As downtown Tampa and St. Pete grow and flourish, downtown Clearwater is being left in the dust.

People affiliated with the Church of Scientology are buying up huge chunks of downtown Clearwater. For the Church of Scientology's reported plan, they need all the property from Osceola Avenue west to Myrtle Avenue and from Drew Street south to Pierce Street.

Vacant lots and for sale signs pepper the landscape around downtown Clearwater. It's a sharp contrast to the pristine buildings owned by the Church of Scientology headquartered there.

But according to our partners at the Tampa Bay Times, the church, through anonymous partners, has been buying a number of these properties. They are telling city leaders they have big plans.

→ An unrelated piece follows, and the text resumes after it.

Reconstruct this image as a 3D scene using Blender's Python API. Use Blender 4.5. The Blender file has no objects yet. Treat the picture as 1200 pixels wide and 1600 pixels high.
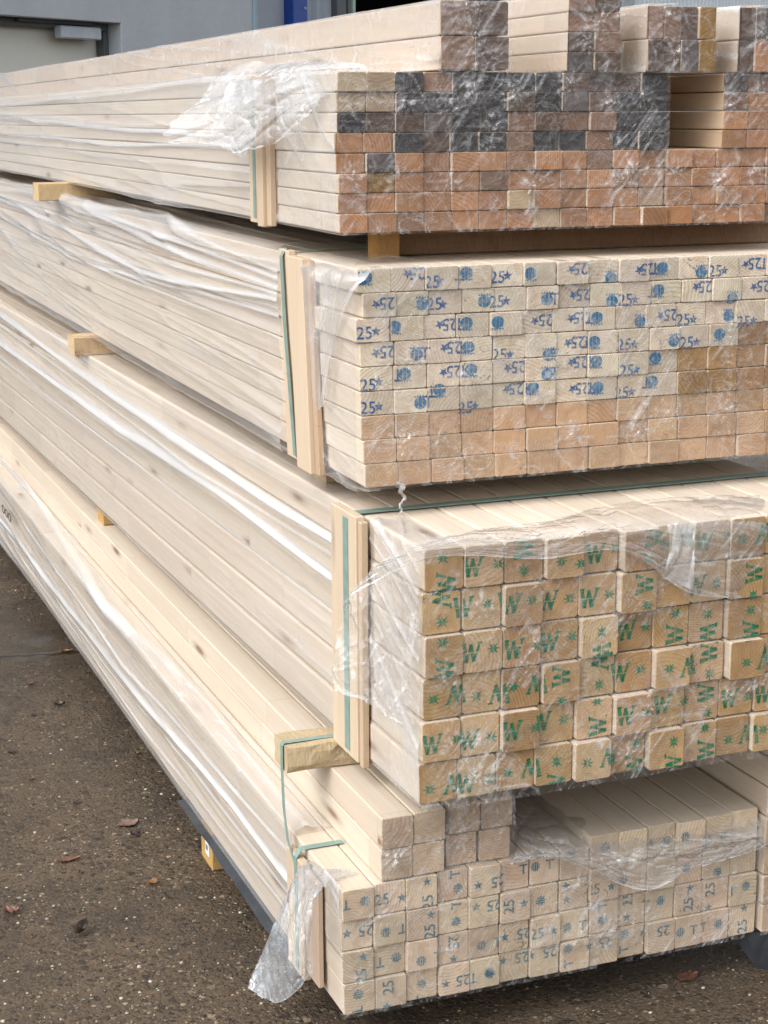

Bill Horne is the Clearwater City Manager. "The church leadership has advised me that they want to make a contribution in achieving our retail goals in our downtown."

We contacted the Church of Scientology three different times today to get some sort of statement about its plans and did not receive one.

Leif Oskarsson has owned Signworx on Cleveland Street for two years. He has no issue with the Church helping the downtown to grow. "If it can bring more business down to the city and bring more retail space down here then that's a good thing. I don't see a negative thing about it."

But Bay Area realtor Lorraine Bennett grew up here. She's leary of the church owning so much of downtown, saying it's sometimes uncomfortable for people to come here. "Why do we need the church of Scientology to do that? Why doesn't the city of Clearwater use their own city planning to figure out how to make that work, kind of like they did in Downtown St. Pete?"

City Manager Bill Horne says they do have a master plan. "Clearwater has a plan, has an idea of what it would like to see done. We would like a variety of retail options for our citizens and our guests and we are interested in any partner who has some ideas on how to do that."

But Horne says while they welcome the ideas. The city, not the church, will take the lead in revitalizing downtown. "There is never any intent whatsoever to give that leadership role up to anybody."

The City Manager says he and members of city council plan to meet with church leadership next week. They will go over ideas for downtown.

He says once there is a more concrete plan it should be made public at a council meeting.